Shake-Up Continues Among the World’s Top Technology Companies

The world’s top technology companies continue to jostle for position in the rapidly evolving digital landscape, according to Booz & Company's second annual ranking of the world’s top 50 Information and Communications Technology (ICT) companies that provide the building blocks to increasingly digital businesses.

 

There was a shake-up at the top of the rankings: Microsoft was bumped out of the top spot, dropping to #3, Oracle held fast at #2, while IBM leapfrogged from #3 to claim the top spot, fuelled by its strong product and service portfolio and global presence.

 

"This volatility is not surprising given the vast changes sweeping this sector. Digitisation is a business imperative and these companies are being forced to rapidly transform their business models, product portfolios, service offerings and global footprints in order to stay one step ahead of their clients’ needs.

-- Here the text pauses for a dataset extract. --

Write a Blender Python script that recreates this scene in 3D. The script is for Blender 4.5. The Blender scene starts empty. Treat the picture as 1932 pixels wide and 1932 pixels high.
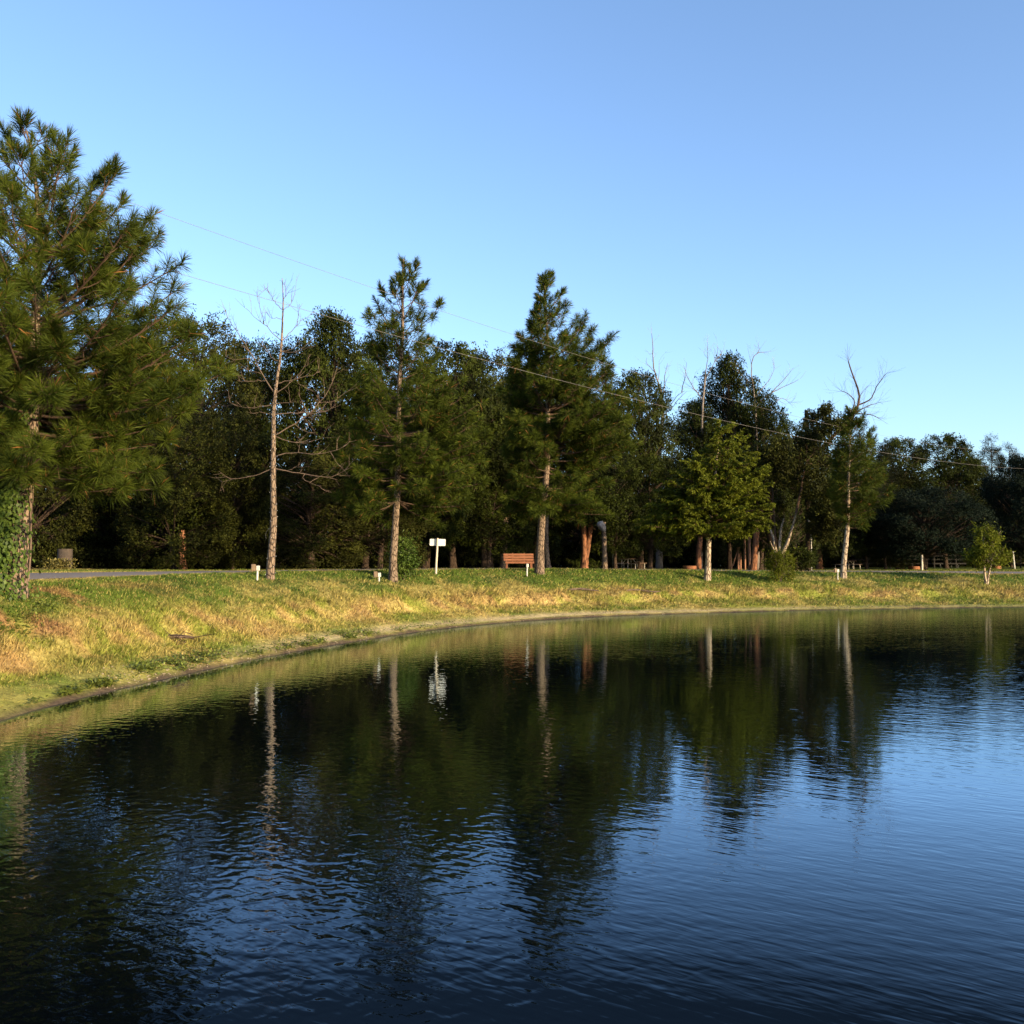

Add to this financial pressures in an uncertain economy, and the fact that boundaries are gone and more players are competing for overlapping, converged markets, and it’s no wonder new winners are emerging," says Henning Hagen, partner at Booz & Company.

 

Software and Internet companies and hardware and infrastructure providers are dominating the ICT industry, claiming the majority of spots in the top 20.

 

Integrated solution models are continuing to gain ground over IT services, especially those IT service providers with more traditional outsourcing and managed services businesses.

 

Several software and Internet businesses are making big advances, including SAP, which jumped three spots, to No. 4, Google, which moved up to No. 8, and Amazon, which debuted in the top 50 for the first time at 13th place, driven by its rapidly growing cloud services business.

 

Dell and HCL took the biggest falls, each dropping five spots, ranking 20th and 18th, respectively.

 

"This market is going through dynamic changes; primarily because so many companies are expanding and reshaping their portfolios and pushing for global scale and reach at the same time," says Florian Groene, a principal at Booz & Company. "As a result, many smaller IT service providers are under pressure, being acquired or disappearing completely. On the other hand, ‘digital first’ players like Amazon are coming in with integrated solutions or compelling cloud offerings. We will see even more convergence in the future, and the winners will be those who can build integrated solution ecosystems around an innovative software or hardware core."

 

This year’s Global ICT 50 companies took in total revenues of US$2.07 trillion, a 3 percent increase over the prior year’s US$2.01 trillion, and a slight slowdown in growth compared to the previous year. Average margins remained steady at 15 percent.

 

Software and Internet companies (e.g., Adobe, Google, Microsoft, SAP) and offshore IT service companies (e.g., TCS, Infosys, HCL, Cognizant) were the only two groups to achieve double-digit revenue growth for the fifth straight year.

 

The same two groups saw stagnating to declining EBIT margins, albeit on a very healthy >20% level, which suggests early signs of business model maturity and increasing competition.

 

Hardware and infrastructure companies claimed the middle ground in financial performance, achieving continuous margin improvement and stable growth over the past five years.

 

Global IT service providers and telecom companies were the weakest performers and the only.

 

In addition to assessing financial performance, portfolio strength, go-to-market footprint, and innovation and branding for company rankings, the study also identifies six business models to create value in the ICT industry. This analysis reveals that players that base their value creation approach on innovation (like Apple and Google), global sourcing (such as Infosys), and digitization models (including SAP) are the most successful financially, followed by large market consolidators such as Oracle.